Exercise details: Write out again, unaltered, the lines from the start through the line containing "return RM @".

[Records excerpted from a collection]
▶

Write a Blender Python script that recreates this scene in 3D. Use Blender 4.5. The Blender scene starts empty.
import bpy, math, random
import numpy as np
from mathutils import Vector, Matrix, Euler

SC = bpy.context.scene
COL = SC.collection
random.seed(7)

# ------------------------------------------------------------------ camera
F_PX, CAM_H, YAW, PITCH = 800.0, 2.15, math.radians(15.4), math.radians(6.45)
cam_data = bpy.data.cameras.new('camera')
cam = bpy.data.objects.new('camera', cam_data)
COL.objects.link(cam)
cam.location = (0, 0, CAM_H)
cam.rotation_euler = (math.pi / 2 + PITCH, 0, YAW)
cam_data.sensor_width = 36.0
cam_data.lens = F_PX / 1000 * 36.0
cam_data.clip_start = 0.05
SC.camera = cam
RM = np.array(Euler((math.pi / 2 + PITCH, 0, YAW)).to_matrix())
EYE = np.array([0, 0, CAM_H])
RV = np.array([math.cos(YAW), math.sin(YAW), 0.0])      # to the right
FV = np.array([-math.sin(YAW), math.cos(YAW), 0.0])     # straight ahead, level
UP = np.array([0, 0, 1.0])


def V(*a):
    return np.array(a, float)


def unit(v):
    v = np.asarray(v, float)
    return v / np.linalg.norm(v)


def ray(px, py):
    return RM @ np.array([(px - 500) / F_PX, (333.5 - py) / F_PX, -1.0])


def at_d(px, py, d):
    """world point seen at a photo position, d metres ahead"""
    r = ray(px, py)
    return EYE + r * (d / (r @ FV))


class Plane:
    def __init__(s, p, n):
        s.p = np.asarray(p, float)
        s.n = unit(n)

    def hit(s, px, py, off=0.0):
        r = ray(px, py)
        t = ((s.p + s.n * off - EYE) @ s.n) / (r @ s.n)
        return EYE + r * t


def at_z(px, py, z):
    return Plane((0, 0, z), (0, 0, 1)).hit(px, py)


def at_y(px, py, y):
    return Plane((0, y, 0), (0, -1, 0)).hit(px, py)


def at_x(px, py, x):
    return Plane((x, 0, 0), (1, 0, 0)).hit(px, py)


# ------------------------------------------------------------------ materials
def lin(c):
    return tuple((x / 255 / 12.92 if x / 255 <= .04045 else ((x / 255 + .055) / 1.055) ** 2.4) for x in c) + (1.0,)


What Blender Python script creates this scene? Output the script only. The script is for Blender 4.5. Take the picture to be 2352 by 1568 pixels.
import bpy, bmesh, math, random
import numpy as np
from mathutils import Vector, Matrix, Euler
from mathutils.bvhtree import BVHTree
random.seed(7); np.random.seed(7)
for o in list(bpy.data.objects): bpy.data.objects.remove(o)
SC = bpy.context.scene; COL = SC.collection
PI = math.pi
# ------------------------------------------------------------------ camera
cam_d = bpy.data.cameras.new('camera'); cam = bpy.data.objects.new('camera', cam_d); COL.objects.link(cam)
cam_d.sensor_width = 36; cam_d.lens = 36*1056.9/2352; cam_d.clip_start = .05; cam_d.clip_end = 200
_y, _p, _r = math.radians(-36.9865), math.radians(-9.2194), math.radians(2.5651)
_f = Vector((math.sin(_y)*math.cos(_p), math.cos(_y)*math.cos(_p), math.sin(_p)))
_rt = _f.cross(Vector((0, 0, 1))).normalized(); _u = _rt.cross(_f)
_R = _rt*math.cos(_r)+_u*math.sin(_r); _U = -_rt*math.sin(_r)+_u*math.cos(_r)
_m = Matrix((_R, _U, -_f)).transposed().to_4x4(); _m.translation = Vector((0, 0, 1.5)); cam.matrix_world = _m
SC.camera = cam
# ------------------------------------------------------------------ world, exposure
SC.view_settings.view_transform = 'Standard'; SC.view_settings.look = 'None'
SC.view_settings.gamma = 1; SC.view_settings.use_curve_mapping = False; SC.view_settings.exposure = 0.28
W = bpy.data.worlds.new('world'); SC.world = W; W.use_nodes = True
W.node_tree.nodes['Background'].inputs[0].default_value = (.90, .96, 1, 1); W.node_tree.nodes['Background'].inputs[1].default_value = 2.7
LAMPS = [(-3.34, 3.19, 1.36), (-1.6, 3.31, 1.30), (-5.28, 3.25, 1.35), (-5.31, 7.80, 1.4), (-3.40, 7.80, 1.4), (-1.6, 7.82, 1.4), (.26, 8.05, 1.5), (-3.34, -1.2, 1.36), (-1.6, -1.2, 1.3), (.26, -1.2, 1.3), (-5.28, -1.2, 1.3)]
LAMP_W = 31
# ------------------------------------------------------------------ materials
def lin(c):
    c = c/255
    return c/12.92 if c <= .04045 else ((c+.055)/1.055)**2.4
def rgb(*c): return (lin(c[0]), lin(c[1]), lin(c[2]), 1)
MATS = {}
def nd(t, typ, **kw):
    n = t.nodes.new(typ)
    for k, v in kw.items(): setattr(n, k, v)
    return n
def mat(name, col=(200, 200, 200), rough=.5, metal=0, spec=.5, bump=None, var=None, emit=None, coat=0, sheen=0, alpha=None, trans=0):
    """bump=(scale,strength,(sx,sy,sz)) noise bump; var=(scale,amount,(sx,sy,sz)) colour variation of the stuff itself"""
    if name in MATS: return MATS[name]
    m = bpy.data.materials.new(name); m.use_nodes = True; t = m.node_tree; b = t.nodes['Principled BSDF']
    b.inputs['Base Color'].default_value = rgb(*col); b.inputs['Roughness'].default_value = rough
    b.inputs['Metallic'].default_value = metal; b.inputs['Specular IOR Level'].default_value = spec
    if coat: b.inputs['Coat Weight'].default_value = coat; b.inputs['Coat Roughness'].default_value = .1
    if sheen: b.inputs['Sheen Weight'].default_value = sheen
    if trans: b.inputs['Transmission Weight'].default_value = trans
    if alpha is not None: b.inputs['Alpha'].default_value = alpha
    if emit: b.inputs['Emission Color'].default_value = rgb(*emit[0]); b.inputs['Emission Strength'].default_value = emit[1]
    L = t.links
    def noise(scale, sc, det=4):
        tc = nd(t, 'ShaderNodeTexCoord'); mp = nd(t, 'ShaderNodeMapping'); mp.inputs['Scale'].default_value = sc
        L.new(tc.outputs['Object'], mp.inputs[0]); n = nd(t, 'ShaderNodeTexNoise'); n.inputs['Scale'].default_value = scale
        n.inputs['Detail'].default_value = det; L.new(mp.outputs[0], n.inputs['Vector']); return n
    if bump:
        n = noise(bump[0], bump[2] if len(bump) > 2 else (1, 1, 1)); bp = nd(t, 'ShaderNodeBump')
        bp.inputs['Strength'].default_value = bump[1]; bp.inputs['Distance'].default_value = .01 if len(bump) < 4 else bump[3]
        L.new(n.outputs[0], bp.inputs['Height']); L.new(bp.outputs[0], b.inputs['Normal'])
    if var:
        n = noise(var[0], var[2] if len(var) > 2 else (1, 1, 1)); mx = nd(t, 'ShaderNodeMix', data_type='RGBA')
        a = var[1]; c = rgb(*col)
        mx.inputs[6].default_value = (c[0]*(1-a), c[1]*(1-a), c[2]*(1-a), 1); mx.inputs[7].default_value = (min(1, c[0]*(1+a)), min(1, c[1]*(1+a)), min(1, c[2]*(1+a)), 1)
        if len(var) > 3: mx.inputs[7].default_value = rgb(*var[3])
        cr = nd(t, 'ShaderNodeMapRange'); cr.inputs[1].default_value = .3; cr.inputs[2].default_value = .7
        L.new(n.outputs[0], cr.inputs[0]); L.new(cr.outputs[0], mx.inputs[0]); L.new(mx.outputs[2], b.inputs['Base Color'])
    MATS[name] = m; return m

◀

Written reply:
Write a Blender Python script that recreates this scene in 3D. Use Blender 4.5. The Blender scene starts empty.
import bpy, math, random
import numpy as np
from mathutils import Vector, Matrix, Euler

SC = bpy.context.scene
COL = SC.collection
random.seed(7)

# ------------------------------------------------------------------ camera
F_PX, CAM_H, YAW, PITCH = 800.0, 2.15, math.radians(15.4), math.radians(6.45)
cam_data = bpy.data.cameras.new('camera')
cam = bpy.data.objects.new('camera', cam_data)
COL.objects.link(cam)
cam.location = (0, 0, CAM_H)
cam.rotation_euler = (math.pi / 2 + PITCH, 0, YAW)
cam_data.sensor_width = 36.0
cam_data.lens = F_PX / 1000 * 36.0
cam_data.clip_start = 0.05
SC.camera = cam
RM = np.array(Euler((math.pi / 2 + PITCH, 0, YAW)).to_matrix())
EYE = np.array([0, 0, CAM_H])
RV = np.array([math.cos(YAW), math.sin(YAW), 0.0])      # to the right
FV = np.array([-math.sin(YAW), math.cos(YAW), 0.0])     # straight ahead, level
UP = np.array([0, 0, 1.0])


def V(*a):
    return np.array(a, float)


def unit(v):
    v = np.asarray(v, float)
    return v / np.linalg.norm(v)


def ray(px, py):
    return RM @ np.array([(px - 500) / F_PX, (333.5 - py) / F_PX, -1.0])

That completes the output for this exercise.